_Request_
Look below. Copy each line that has "pixels" in it.

━━ Data

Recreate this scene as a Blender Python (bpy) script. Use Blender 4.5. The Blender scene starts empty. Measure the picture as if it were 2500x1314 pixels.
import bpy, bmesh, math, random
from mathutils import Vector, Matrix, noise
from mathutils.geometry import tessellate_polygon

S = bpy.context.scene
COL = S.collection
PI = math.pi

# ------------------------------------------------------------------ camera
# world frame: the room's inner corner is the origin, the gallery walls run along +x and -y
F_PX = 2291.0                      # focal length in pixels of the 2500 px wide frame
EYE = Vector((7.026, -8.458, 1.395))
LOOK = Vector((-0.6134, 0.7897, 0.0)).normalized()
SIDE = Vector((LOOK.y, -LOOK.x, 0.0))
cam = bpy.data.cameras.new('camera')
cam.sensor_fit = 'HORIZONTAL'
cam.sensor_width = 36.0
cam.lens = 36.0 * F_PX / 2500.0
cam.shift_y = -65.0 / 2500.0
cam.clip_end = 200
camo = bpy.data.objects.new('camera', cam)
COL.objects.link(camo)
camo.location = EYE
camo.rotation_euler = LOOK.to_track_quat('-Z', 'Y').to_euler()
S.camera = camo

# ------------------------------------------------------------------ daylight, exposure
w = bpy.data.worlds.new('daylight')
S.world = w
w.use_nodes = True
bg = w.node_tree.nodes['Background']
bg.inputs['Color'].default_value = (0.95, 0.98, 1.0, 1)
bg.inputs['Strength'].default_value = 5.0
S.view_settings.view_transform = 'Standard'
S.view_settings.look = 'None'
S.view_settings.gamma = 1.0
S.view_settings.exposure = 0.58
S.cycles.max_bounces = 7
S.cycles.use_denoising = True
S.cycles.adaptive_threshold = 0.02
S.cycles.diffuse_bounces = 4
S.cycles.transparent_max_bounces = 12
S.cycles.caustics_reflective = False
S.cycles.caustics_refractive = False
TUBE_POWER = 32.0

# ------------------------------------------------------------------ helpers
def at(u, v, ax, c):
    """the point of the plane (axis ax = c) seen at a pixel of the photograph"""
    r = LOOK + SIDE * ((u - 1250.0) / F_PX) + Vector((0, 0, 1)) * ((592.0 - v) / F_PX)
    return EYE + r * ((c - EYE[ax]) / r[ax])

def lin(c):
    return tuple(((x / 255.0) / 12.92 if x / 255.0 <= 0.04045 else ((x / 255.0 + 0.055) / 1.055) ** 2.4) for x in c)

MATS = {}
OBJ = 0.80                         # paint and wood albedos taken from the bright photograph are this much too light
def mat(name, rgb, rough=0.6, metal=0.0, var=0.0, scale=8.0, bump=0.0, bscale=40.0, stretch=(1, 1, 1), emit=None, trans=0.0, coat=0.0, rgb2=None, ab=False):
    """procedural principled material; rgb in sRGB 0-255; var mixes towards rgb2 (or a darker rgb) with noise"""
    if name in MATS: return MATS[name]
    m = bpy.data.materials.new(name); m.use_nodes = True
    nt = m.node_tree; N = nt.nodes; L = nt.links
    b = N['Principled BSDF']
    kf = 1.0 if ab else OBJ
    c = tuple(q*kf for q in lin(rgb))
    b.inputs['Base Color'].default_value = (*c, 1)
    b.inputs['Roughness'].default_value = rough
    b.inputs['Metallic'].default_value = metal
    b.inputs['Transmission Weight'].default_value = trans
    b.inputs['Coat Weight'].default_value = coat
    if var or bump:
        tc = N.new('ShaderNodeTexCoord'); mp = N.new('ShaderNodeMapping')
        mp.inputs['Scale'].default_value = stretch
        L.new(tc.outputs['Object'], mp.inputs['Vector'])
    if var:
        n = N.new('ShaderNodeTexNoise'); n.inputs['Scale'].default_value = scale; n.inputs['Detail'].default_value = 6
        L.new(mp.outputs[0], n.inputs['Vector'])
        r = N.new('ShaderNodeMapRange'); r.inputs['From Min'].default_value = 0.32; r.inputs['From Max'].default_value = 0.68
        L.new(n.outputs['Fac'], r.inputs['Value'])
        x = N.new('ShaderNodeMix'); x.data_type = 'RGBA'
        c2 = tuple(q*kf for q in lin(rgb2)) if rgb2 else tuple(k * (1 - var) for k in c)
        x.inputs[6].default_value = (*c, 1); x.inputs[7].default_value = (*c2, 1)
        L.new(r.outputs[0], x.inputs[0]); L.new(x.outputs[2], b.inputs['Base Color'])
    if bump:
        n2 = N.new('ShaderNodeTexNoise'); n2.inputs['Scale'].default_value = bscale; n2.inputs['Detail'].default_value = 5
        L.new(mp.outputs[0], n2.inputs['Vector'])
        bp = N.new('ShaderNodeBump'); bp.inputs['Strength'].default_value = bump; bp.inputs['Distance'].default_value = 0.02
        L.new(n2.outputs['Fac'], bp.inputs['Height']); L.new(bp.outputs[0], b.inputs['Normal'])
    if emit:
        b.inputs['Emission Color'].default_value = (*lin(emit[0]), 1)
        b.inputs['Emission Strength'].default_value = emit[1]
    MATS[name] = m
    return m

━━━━

_Full answer_
Recreate this scene as a Blender Python (bpy) script. Use Blender 4.5. The Blender scene starts empty. Measure the picture as if it were 2500x1314 pixels.
F_PX = 2291.0                      # focal length in pixels of the 2500 px wide frame